Information shown:
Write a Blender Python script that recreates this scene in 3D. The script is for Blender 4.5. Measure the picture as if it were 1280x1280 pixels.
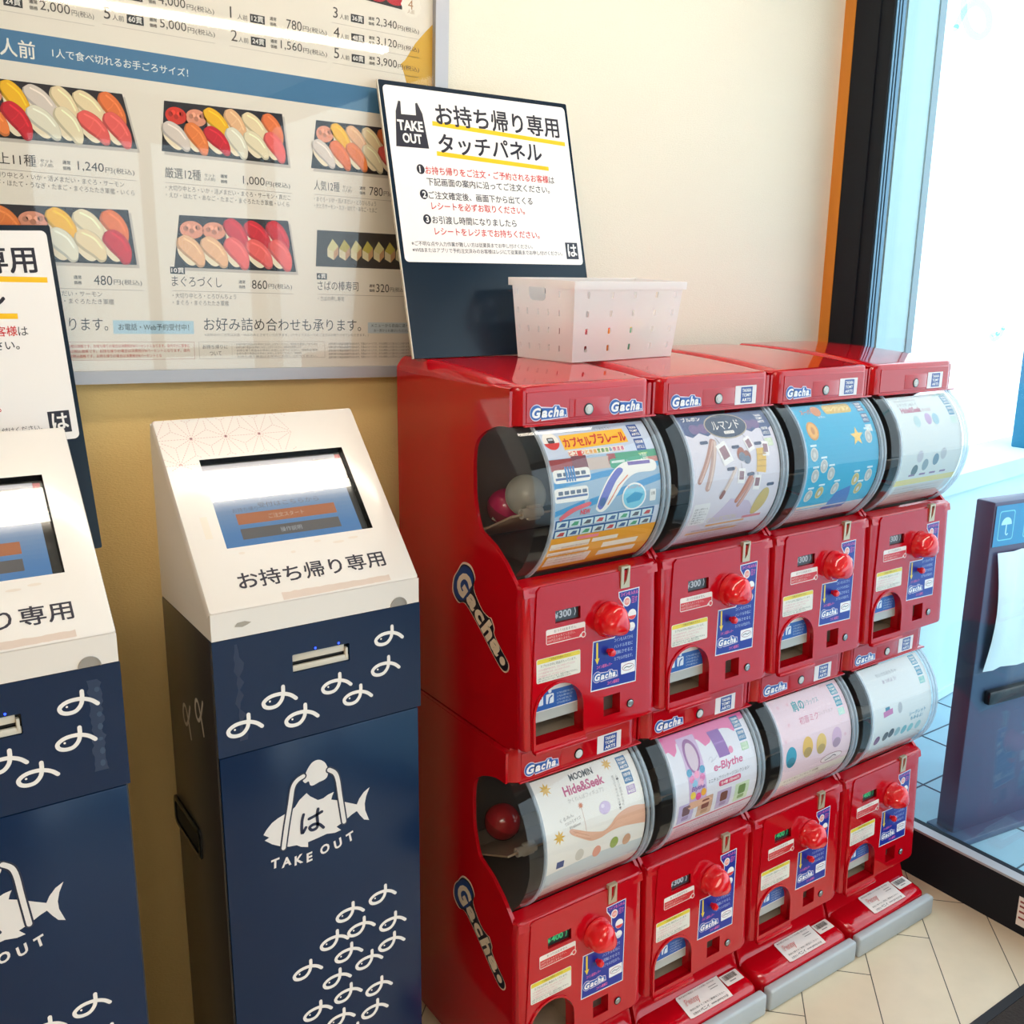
import bpy, bmesh, math, random
from math import sin, cos, pi, radians, sqrt, atan2
from mathutils import Vector
from mathutils.geometry import tessellate_polygon
random.seed(4)
scene = bpy.context.scene
COL = scene.collection
for o in list(bpy.data.objects):
    bpy.data.objects.remove(o)

# ------------------------------------------------------------------ camera, sky, exposure
cam_d = bpy.data.cameras.new('camera'); cam = bpy.data.objects.new('camera', cam_d); COL.objects.link(cam)
scene.camera = cam
cam_d.sensor_width = 36.0; cam_d.lens = 36.0 * 1204.57 / 1280.0; cam_d.clip_start = 0.02
yaw, pit, rol = radians(34.70), radians(13.28), radians(0.642)
_r = Vector((cos(yaw), -sin(yaw), 0)); _f0 = Vector((sin(yaw), cos(yaw), 0)); _u0 = Vector((0, 0, 1))
_f = cos(pit) * _f0 - sin(pit) * _u0; _u = sin(pit) * _f0 + cos(pit) * _u0
_r2 = cos(rol) * _r + sin(rol) * _u; _u2 = -sin(rol) * _r + cos(rol) * _u
from mathutils import Matrix
cam.matrix_world = Matrix(((_r2.x, _u2.x, -_f.x, 0), (_r2.y, _u2.y, -_f.y, 0), (_r2.z, _u2.z, -_f.z, 1.49), (0, 0, 0, 1)))

world = bpy.data.worlds.new('sky'); scene.world = world; world.use_nodes = True
bg = world.node_tree.nodes['Background']
bg.inputs[0].default_value = (0.82, 0.93, 1.0, 1); bg.inputs[1].default_value = 3.1
scene.view_settings.view_transform = 'Standard'; scene.view_settings.look = 'None'
scene.view_settings.exposure = 0.0; scene.view_settings.gamma = 1.0
scene.view_settings.use_curve_mapping = False
try:
    scene.cycles.use_denoising = True
    scene.cycles.max_bounces = 10; scene.cycles.transparent_max_bounces = 24
    scene.cycles.caustics_reflective = False; scene.cycles.caustics_refractive = False
    scene.cycles.sample_clamp_indirect = 6.0
except Exception:
    pass
TUBE = 17.5          # radiance of the ceiling tubes and the added fill panels

def portal(name, loc, rot, sx, sy):
    l = bpy.data.lights.new(name, 'AREA'); l.shape = 'RECTANGLE'; l.size = sx; l.size_y = sy
    o = bpy.data.objects.new(name, l); COL.objects.link(o); o.location = loc; o.rotation_euler = rot
    try: l.cycles.is_portal = True
    except Exception: pass
    return o
portal('window_portal', (2.26, -0.45, 1.28), (0, radians(90), 0), 2.3, 3.9)
portal('entrance_portal', (1.55, -2.68, 1.2), (radians(90), 0, 0), 1.2, 2.2)

# ------------------------------------------------------------------ materials
def lin(c):
    out = []
    for v in c[:3]:
        v /= 255.0
        out.append(v / 12.92 if v <= 0.04045 else ((v + 0.055) / 1.055) ** 2.4)
    return out
def mat(name, rgb, rough=0.5, metal=0.0, spec=0.5, coat=0.0, emit=0.0, srgb=True):
    m = bpy.data.materials.new(name); m.use_nodes = True
    b = m.node_tree.nodes['Principled BSDF']
    c = lin(rgb) if srgb else rgb
    b.inputs['Base Color'].default_value = (*c, 1); b.inputs['Roughness'].default_value = rough
    b.inputs['Metallic'].default_value = metal; b.inputs['Specular IOR Level'].default_value = spec
    b.inputs['Coat Weight'].default_value = coat
    if coat: b.inputs['Coat Roughness'].default_value = 0.04
    if emit:
        b.inputs['Emission Color'].default_value = (*c, 1); b.inputs['Emission Strength'].default_value = emit
    return m
def node(m, t, **kw):
    n = m.node_tree.nodes.new(t)
    for k, v in kw.items(): setattr(n, k, v)
    return n
def link(m, a, b): m.node_tree.links.new(a, b)
def noise_tint(m, scale, amount, bump=0.0, bscale=None, stretch=(1, 1, 1)):
    """Slight procedural variation of tone and surface, in object space."""
    b = m.node_tree.nodes['Principled BSDF']; c = b.inputs['Base Color'].default_value[:]
    tc = node(m, 'ShaderNodeTexCoord'); mp = node(m, 'ShaderNodeMapping'); mp.inputs['Scale'].default_value = stretch
    link(m, tc.outputs['Object'], mp.inputs[0])
    n = node(m, 'ShaderNodeTexNoise'); n.inputs['Scale'].default_value = scale; n.inputs['Detail'].default_value = 6
    link(m, mp.outputs[0], n.inputs['Vector'])
    rp = node(m, 'ShaderNodeMapRange'); rp.inputs[3].default_value = 1 - amount; rp.inputs[4].default_value = 1 + amount
    link(m, n.outputs[0], rp.inputs[0])
    mx = node(m, 'ShaderNodeMix', data_type='RGBA', blend_type='MULTIPLY'); mx.inputs[0].default_value = 1
    mx.inputs[6].default_value = c; link(m, rp.outputs[0], mx.inputs[7]); link(m, mx.outputs[2], b.inputs['Base Color'])
    if bump:
        n2 = node(m, 'ShaderNodeTexNoise'); n2.inputs['Scale'].default_value = bscale or scale; n2.inputs['Detail'].default_value = 4
        link(m, mp.outputs[0], n2.inputs['Vector'])
        bp = node(m, 'ShaderNodeBump'); bp.inputs['Strength'].default_value = bump; bp.inputs['Distance'].default_value = 0.002
        link(m, n2.outputs[0], bp.inputs['Height']); link(m, bp.outputs[0], b.inputs['Normal'])
    return m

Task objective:
Reproduce the material above from its first line through the line containing "bpy.data.objects.remove(o)", both ends included, and skip every picture.

The reply:
Write a Blender Python script that recreates this scene in 3D. The script is for Blender 4.5. Measure the picture as if it were 1280x1280 pixels.
import bpy, bmesh, math, random
from math import sin, cos, pi, radians, sqrt, atan2
from mathutils import Vector
from mathutils.geometry import tessellate_polygon
random.seed(4)
scene = bpy.context.scene
COL = scene.collection
for o in list(bpy.data.objects):
    bpy.data.objects.remove(o)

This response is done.